Vietnam growth upbeat thanks to EU trade deal

DNUM_BAZBBZCABF 07:31

According to Fitch Ratings, the signing of the free trade agreement between Vietnam and the European Union (EU) will help Vietnam enjoy many long-term macroeconomic benefits.

The agreement will boost foreign investment, productivity and export value, strengthening growth potential and external accounts.

Chế biến thủy sản xuất khẩu. (Ảnh: Vũ Sinh/TTXVN)
Processing seafood for export. (Photo: Vu Sinh/VNA)

The EU-Vietnam trade agreement has been agreed after nearly three years of negotiations.

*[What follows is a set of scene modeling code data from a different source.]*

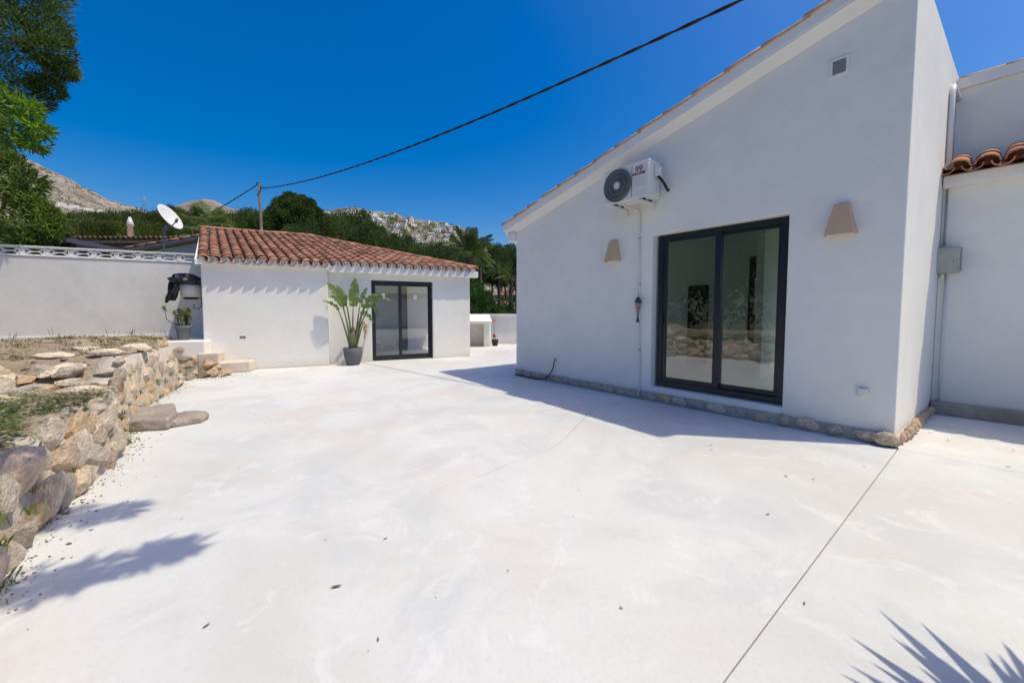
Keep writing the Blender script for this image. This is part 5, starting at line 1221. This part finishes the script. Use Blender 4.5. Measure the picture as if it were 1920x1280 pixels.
# ================================================================ villas on the hillsides
VW = [pm('villa_white', (.78, .76, .72), (.74, .72, .68), .3, .9), pm('villa_cream', (.62, .53, .42), (.58, .49, .38), .3, .9), pm('villa_roof', (.40, .20, .13), (.32, .15, .10), .5, .9), pm('villa_window', (.05, .055, .06), (.04, .045, .05), 1, .4)]
def villa_mesh(seed):
    r_ = random.Random(seed); q = MB(); W_ = r_.uniform(9, 15); D_ = r_.uniform(8, 11); H_ = r_.choice([3.2, 6.0, 6.2]); wi = 0 if r_.random() < .8 else 1
    q.box(-W_/2, W_/2, 0, D_, -6, H_, wi); 
    if r_.random() < .6: q.box(-W_/2 + r_.uniform(0, W_*.4), W_/2 - .2, 2.5, D_ - .2, H_, H_ + 2.9, wi); 
    if r_.random() < .55:
        zz = H_; q.add([(-W_/2-.6, -.6, zz+.02), (W_/2+.6, -.6, zz+.02), (W_/2+.6, 4.5, zz+.02), (-W_/2-.6, 4.5, zz+.02), (-W_/2+2, 2.2, zz+1.3), (W_/2-2, 2.2, zz+1.3)], [(0,1,5,4),(1,2,5),(2,3,4,5),(3,0,4)], 2)
    q.box(-W_/2-1.5, W_/2+1.5, -4.2, -.02, -6, -.3, wi)
    n = int(W_//2.6)
    for f_ in range(int(H_//3)):
        for k_ in range(n):
            x = -W_/2 + (k_+.5)*W_/n
            if r_.random() < .8: q.box(x-.7, x+.7, -.06, .05, f_*3 + .5, f_*3 + 2.3, 3)
    me = bpy.data.meshes.new('villa'); me.from_pydata(q.v, [], q.f)
    for mm in VW: me.materials.append(mm)
    me.polygons.foreach_set('material_index', q.m); return me
VM = [villa_mesh(i) for i in range(9)]
rv = random.Random(19)
def villa(P, px, py, lab, grp, sc=1.0, me=None, rz_=None):
    p = on_hill(P, px, py); o = bpy.data.objects.new('villa', me or rv.choice(VM)); C.objects.link(o); o.location = p + Vector((0, 0, 1.0)); o.scale = (sc, sc, sc)
    o.rotation_euler = (0, 0, math.atan2(p.y, p.x) - math.pi/2 + (rv.uniform(-.7, .7) if rz_ is None else rz_)); return tag(o, lab, 'house', grp)
for k_ in range(92):
    px = rv.uniform(604, 858); ridge = float(np.interp(px, [600, 640, 665, 720, 770, 820, 865], [398, 393, 393, 400, 410, 417, 428])); low_ = float(np.interp(px, [600, 680, 720, 780, 860], [415, 428, 448, 466, 474]))
    u = rv.random(); villa(hillR, px, ridge + 2 + (low_ - ridge)*u, 'white villa among the hillside village houses', 'villas of the hillside village', rv.uniform(.75, 1.2))
for k_ in range(13):
    px = 96 + k_*8.7; villa(hillL, px, 383 + k_*1.55 + rv.uniform(-1, 1), 'white terraced house in the row on the bare left mountain', 'row houses on the left mountain', 1.0, VM[k_ % 3], .1)
villa(hillR, 818, 436, 'pale stone house at the right edge of the hillside village', None, 1.3, VM[1])
# two houses beyond the boundary wall
for (px, py, Y, w_, lab) in ((952, 556, 95, 1.0, 'pale pink house with balcony seen over the boundary wall'), (944, 572, 60, .38, 'small terracotta-roofed hut low in the gap over the boundary wall')):
    p = at(px, py, Y); r_ = empty('house', (p.x, p.y, p.z - 2.2*w_)); tag(r_, lab, 'house')
    box('wall', VW[1], r_, -3.5*w_, 4*w_, 0, 6*w_, -2*w_, 2.6*w_); q = MB(); q.add([(-4*w_,-.6*w_,2.6*w_),(4.5*w_,-.6*w_,2.6*w_),(4.5*w_,6.5*w_,2.6*w_),(-4*w_,6.5*w_,2.6*w_),(-2*w_,3*w_,4*w_),(2.5*w_,3*w_,4*w_)], [(0,1,5,4),(1,2,5),(2,3,4,5),(3,0,4)]); q.build('roof', VW[2], r_)
    for k_ in range(2): box('window', VW[3], r_, (-2.4+k_*3.2)*w_, (-1.0+k_*3.2)*w_, -.05, .05, .3*w_, 1.9*w_)
    if w_ > .9:
        box('balcony', VW[0], r_, -4.2, 2.5, -2.2, -.06, -.4, -.1); box('railing', VW[0], r_, -4.2, 2.5, -2.2, -2.05, -.1, .75)
# dark scrub and garden trees between the villas, and scrub on the bare slopes
rn2 = np.random.default_rng(9); P = []
for k_ in range(750):
    px = rn2.uniform(590, 960); ridge = float(np.interp(px, [590, 640, 665, 720, 770, 820, 865, 905, 960], [399, 393, 393, 400, 410, 417, 428, 458, 480])); v = on_hill(hillR, px, ridge + 3 + rn2.random()*70) if k_ % 3 == 0 else hillR(px, rn2.uniform(.25, .97)); P.append(v)
P = np.array([tuple(p) for p in P]); 
Dv = rn2.normal(0, 1, (len(P)*14, 3)); Pp = np.repeat(P, 14, 0) + np.abs(Dv)*np.array([1.6, 1.6, 1.5])*np.sign(Dv)*np.array([1, 1, 0]) + np.array([0, 0, 1])*rn2.uniform(0, 5, (len(P)*14, 1))
V_, F_ = leaves(Pp, Dv, 3.2, 2.2, rn2); tag(link('hillside_scrub', np_mesh('hillside_scrub', V_, F_), None, [M['olive']]), 'dark scrub and garden trees dotted over the village hillside', 'scrub', kind='stuff')
P = np.array([tuple(hillL(rn2.uniform(-60, 330), rn2.uniform(.3, .97))) for k_ in range(700)])
Dv = rn2.normal(0, 1, (len(P)*10, 3)); Pp = np.repeat(P, 10, 0) + Dv*np.array([2.2, 2.2, 1.0]) + np.array([0, 0, 1.0])
V_, F_ = leaves(Pp, Dv, 3.5, 2.6, rn2); tag(link('mountain_scrub', np_mesh('mountain_scrub', V_, F_), None, [M['olive']]), 'low dark shrubs dotted over the bare left mountain', 'scrub', kind='stuff')

# ---------------------------------------------------------------- tell look-alikes apart by their order in view
U1 = ['', 'first', 'second', 'third', 'fourth', 'fifth', 'sixth', 'seventh', 'eighth', 'ninth', 'tenth', 'eleventh', 'twelfth', 'thirteenth', 'fourteenth', 'fifteenth', 'sixteenth', 'seventeenth', 'eighteenth', 'nineteenth']
def ordw(n):
    if n < 20: return U1[n]
    t_ = {2: 'twent', 3: 'thirt', 4: 'fort'}[n // 10]; return t_ + 'ieth' if n % 10 == 0 else t_ + 'y-' + U1[n % 10]
for grp, txt in (('pines left of the pole', 'pine in the wood left of the utility pole'), ('pines below the village', 'dark pine in the wood below the white village'), ('pines in the gap between the houses', 'dark pine in the gap between the two white houses'),
        ('trees on the wooded slope', 'olive-green tree along the top of the wooded slope'), ('lower trees on the wooded slope', 'olive-green tree low on the slope above the neighbouring roof'), ('rubble heap by the steps', 'broken stone in the heap below the cream steps'),
        ('pale slabs on the garden bed', 'pale flat slab on the garden soil'), ('boulders in the garden bank', 'boulder in the bank between the garden terraces'), ('fallen leaves on the patio', 'small dry brown leaf on the pale patio'), ('row houses on the left mountain', 'white row house on the bare left mountain')):
    it = sorted([o for o in C.objects if o.parent is None and o.get('group') == grp], key=lambda o: o.location.x / max(.1, o.location.y))
    for k_, o in enumerate(it): o['label'] = txt + (', leftmost of the group' if k_ == 0 else ', ' + ordw(k_+1) + ' from the left')
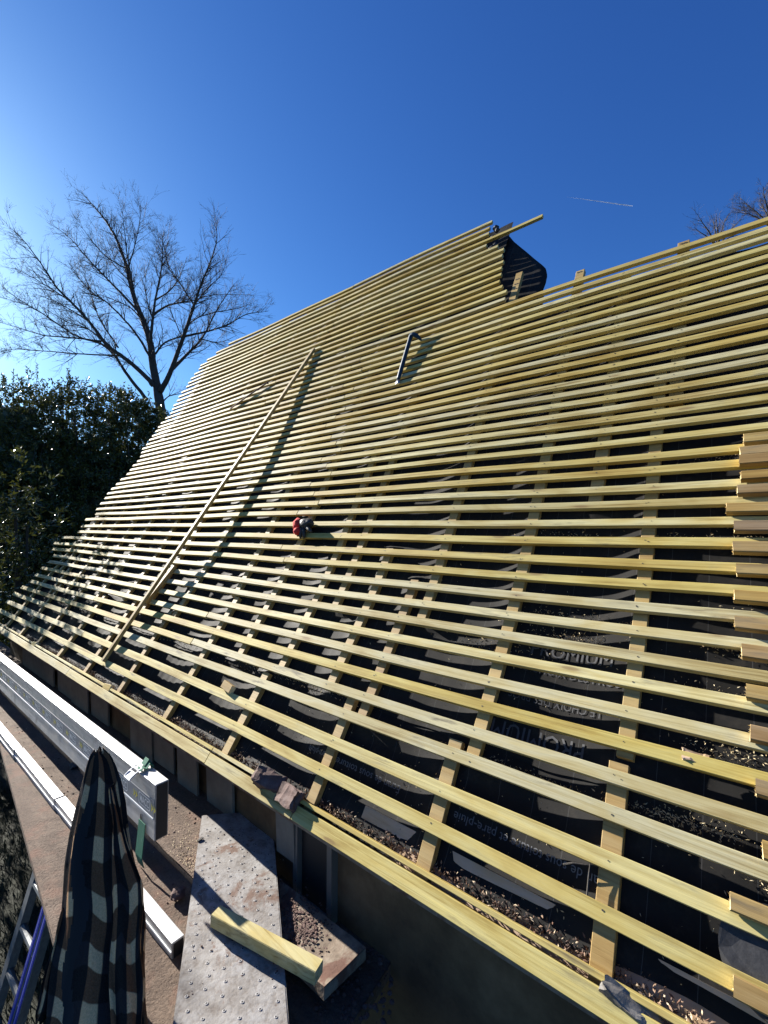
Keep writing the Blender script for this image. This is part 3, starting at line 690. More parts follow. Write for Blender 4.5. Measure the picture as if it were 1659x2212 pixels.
for k in range(14):
    E = e0 + .078 + k*.185
    mb = flat_text('MACC', beam, E, zm-.011, .033, n0-.0020, M_white, .78)
    # rounded outline round the word
    ring = []; 
    for (cx_, cz_, a0) in ((.036,.010,0),(-.036,.010,90),(-.036,-.010,180),(.036,-.010,270)):
        for q in range(4): a = R(a0+q*30); ring.append((cx_+.010*math.cos(a), cz_+.010*math.sin(a)))
    m_ = len(ring); b0 = len(mb.v)
    for (x_, y_) in ring: mb.v.append(F(E-x_, n0-.0020, zm+y_))
    for (x_, y_) in ring: mb.v.append(F(E-x_*.93, n0-.0020, zm+y_*.86))
    for q in range(m_): mb.f.append([b0+q, b0+(q+1)%m_, b0+m_+(q+1)%m_, b0+m_+q]); mb.m.append(0)
    obj('logo', mb, [M_white], beam)
    mb = MB()
    for dx in (.064,.082) if k else (.062,.080):
        for sg in ((-1,1) if k == 0 else (1,)):
            x0 = E - sg*dx if sg < 0 else E - dx
            x0 = E + dx*sg
            mb.add([F(x0+.009, n0-.0022, zm+.014), F(x0-.009, n0-.0022, zm), F(x0+.009, n0-.0022, zm-.014), F(x0+.004, n0-.0022, zm)], [(0,3,1),(1,3,2)])
    obj('arrow_marks', mb, [M_yellow], beam)
mb = MB(); 
for (E, z) in ((1.665, zb+.040),): mb.add([F(E + .006*math.cos(a*.7), n0-.0024, z + .012*math.sin(a*.7)) for a in range(9)], [tuple(range(9))])
obj('bolt_hole', mb, [M_dark], beam)
# green strap and buckle
strap = thing('ratchet_strap', F(1.69, .70, zt), 'green webbing strap with metal buckle looped over the beam end', 'strap')
mb = MB(); wS = .030
def ribbon(pts, wd, th=.002):
    for a, b in zip(pts, pts[1:]):
        a, b = Vector(a), Vector(b); x = Vector((wd*U,0,0)); d = b-a; z = x.cross(d).normalized()*th*U
        mb.box(a - x/2, x, d, z)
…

The agreement will eliminate virtually all tariff barriers over a 10-year transition period, with the majority of tariffs being eliminated upon entry into force.

The agreement also opens up many opportunities to receive investment from the EU in service sectors, including financial services.

Vietnam has benefited from external balances and relatively high real GDP growth rates. Vietnam’s average real GDP growth in 2010-2014 was 5.9% compared to the BB rating target of 4.5%.

Vietnam's current account surplus in 2014 was 4.5% of GDP compared to an average deficit of -1.3%.

The external account was strengthened by strong and steady FDI inflows, with net FDI totaling 3.9% of GDP, equivalent to US$7.2 billion.

A stable and improving macroeconomic environment was an important factor in Vietnam achieving a BB- ​​rating in November 2014.

EU countries are Vietnam’s second largest trading partners after China. Vietnam’s export value to the EU reached 29.7 billion USD in 2014, an increase of about 15% compared to 2013.

The continued reduction of trade and investment tariff barriers will help Vietnam's export industry continue to grow and attract more FDI flows.

If the Trans-Pacific Partnership (TPP) Agreement between Vietnam and 11 participating countries is approved, Vietnam will complete free trade agreements with three of its four largest export markets.

Fitch expects Vietnam's macroeconomic stability and improving external accounts to continue to support the country's credit rating, while the positive factors affecting the rating will be vulnerable to rising public debt as well as potential liabilities from the banking sector.

Fitch predicts the state budget deficit will reach 6.5% of GDP this year before gradually falling./.